Bruxelles – Sul Meccanismo europeo di stabilità e la sua riforma l’Italia si gioca una bella fetta di credibilità politica, già in discussione per via di una voltafaccia ufficialmente mai bollato come tale ma di cui si inizia a temere lontani dai riflettori. Il tema sta riprendendo piede in Italia, ma non è mai stato derubricato a Bruxelles come nelle altre capitali. A oggi solo due Parlamenti nazionali non hanno ratificato l’accordo raggiunto in sede europea ormai più di un anno fa: Germania e Italia. Mentre per la prima c’è da attendere il pronunciamento della Corte costituzionale di Karlsruhe, per la seconda non ci sono scuse.
Si doveva partire con il nuovo regime l’1 gennaio 2022, ma si è ancora ostaggio dell’alta corte tedesca e ancor più di una politica italiana che rischia di perdere non solo la faccia. “Ci sono due Paesi che ancora non hanno ratificato, e non mi risulta ci siano stati sviluppi significativi nelle ultime settimane”, si mugugna a Bruxelles, dove ci si attende la fine di tutti gli indugi. “Non ci sono piani B” a mancate ratifiche. “C’è un impegno politico e facciamo affidamento su questo” e il suo rispetto. Tradotto: ne va della credibilità e dell’affidabilità dell’Italia.
La questione italiana sul MES risale al 2018. Furono i capi di Stato e di governo a dirsi d’accordo a dare nuovi poteri e mandato all’organismo inter-governativo, con l’obiettivo di farne uno strumento di stabilità bancaria e finanziaria. Si tratta di consentire all’organismo di Lussemburgo di intervenire in caso di crisi bancarie quando il fondo di risoluzione, da solo, non dovesse riuscire a farsi carico dell’insolvibilità dell’istituto di credito e la sua ristrutturazione. Gli Stati devono creare un paracadute finanziario (noto come backstop) attraverso contributi nazionali. Un fondo comune anti-crisi cui affiancare, in caso di necessità, il Mes come nuovo attore.
L’accordo in sede di ministri economici è stato raggiunto il 30 novembre 202o. Ci hanno lavorato due governi, entrambi presieduti da Giuseppe Conte, e due diversi ministri, Giovanni Tria e Roberto Gualtieri. Il via libera preliminare di Conte, nel 2018, non vide opposizione né dall’ala leghista né dall’ala pentastellata dell’allora esecutivo giallo-verde.
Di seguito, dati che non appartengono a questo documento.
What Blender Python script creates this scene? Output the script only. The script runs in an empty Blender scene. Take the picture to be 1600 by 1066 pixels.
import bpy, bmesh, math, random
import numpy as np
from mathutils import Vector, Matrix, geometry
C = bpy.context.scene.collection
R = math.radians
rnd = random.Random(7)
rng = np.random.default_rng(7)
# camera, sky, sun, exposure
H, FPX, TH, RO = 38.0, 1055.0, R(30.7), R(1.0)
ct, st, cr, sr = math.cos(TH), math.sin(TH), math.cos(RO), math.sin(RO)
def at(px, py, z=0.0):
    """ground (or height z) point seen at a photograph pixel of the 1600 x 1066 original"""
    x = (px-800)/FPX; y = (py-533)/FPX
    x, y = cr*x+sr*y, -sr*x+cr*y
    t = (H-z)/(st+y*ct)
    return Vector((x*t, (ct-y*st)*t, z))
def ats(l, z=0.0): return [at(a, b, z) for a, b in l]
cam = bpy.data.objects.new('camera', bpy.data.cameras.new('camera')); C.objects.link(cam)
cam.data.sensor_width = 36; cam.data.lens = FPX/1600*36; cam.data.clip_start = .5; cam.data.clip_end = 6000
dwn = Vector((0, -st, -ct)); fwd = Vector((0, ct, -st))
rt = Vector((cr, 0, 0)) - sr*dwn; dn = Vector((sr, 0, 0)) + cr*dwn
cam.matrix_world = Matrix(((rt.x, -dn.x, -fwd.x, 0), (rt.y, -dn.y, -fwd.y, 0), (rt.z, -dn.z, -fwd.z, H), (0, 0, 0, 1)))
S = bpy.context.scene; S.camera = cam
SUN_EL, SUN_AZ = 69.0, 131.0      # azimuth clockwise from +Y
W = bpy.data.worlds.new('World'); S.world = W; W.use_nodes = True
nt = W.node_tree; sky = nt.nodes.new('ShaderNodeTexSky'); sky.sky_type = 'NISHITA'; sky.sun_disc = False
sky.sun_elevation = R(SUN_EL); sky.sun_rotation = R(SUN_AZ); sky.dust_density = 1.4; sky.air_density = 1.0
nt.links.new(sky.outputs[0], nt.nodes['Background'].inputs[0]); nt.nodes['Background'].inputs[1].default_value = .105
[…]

E’ solo quando la trattativa si chiuse che è iniziata la levata di scudi, frutto di ripensamenti. Movimento 5 Stelle e Lega si sono ritrovati alleati in chiave anti-MES, dopo averlo avallato. Da quel momento il lavorio parlamentare non ha saputo produrre il via libera necessario per un’entrata in vigore di quanto concordato.
Fuori dall’Italia è divenuto chiaro che il cortocircuito è tutto dell’Italia, di cui ora si mette in discussione la classe dirigente. Mario Draghi può dare garanzie e rassicurazioni, ma se non ha i numeri in Parlamento può fare poco. L‘Eurogruppo da tempo chiede al nuovo titolare di via XX settembre ragguagli in merito, e la riunione informale di venerdì sarà un nuovo momento per tornare a esigere chiarimenti. Anche perché la pazienza sembra in via di esaurimento. “L’Eurogruppo si aspetta che l’Italia proceda con la ratifica il più presto possibile”. Ne va della credibilità politica del Paese.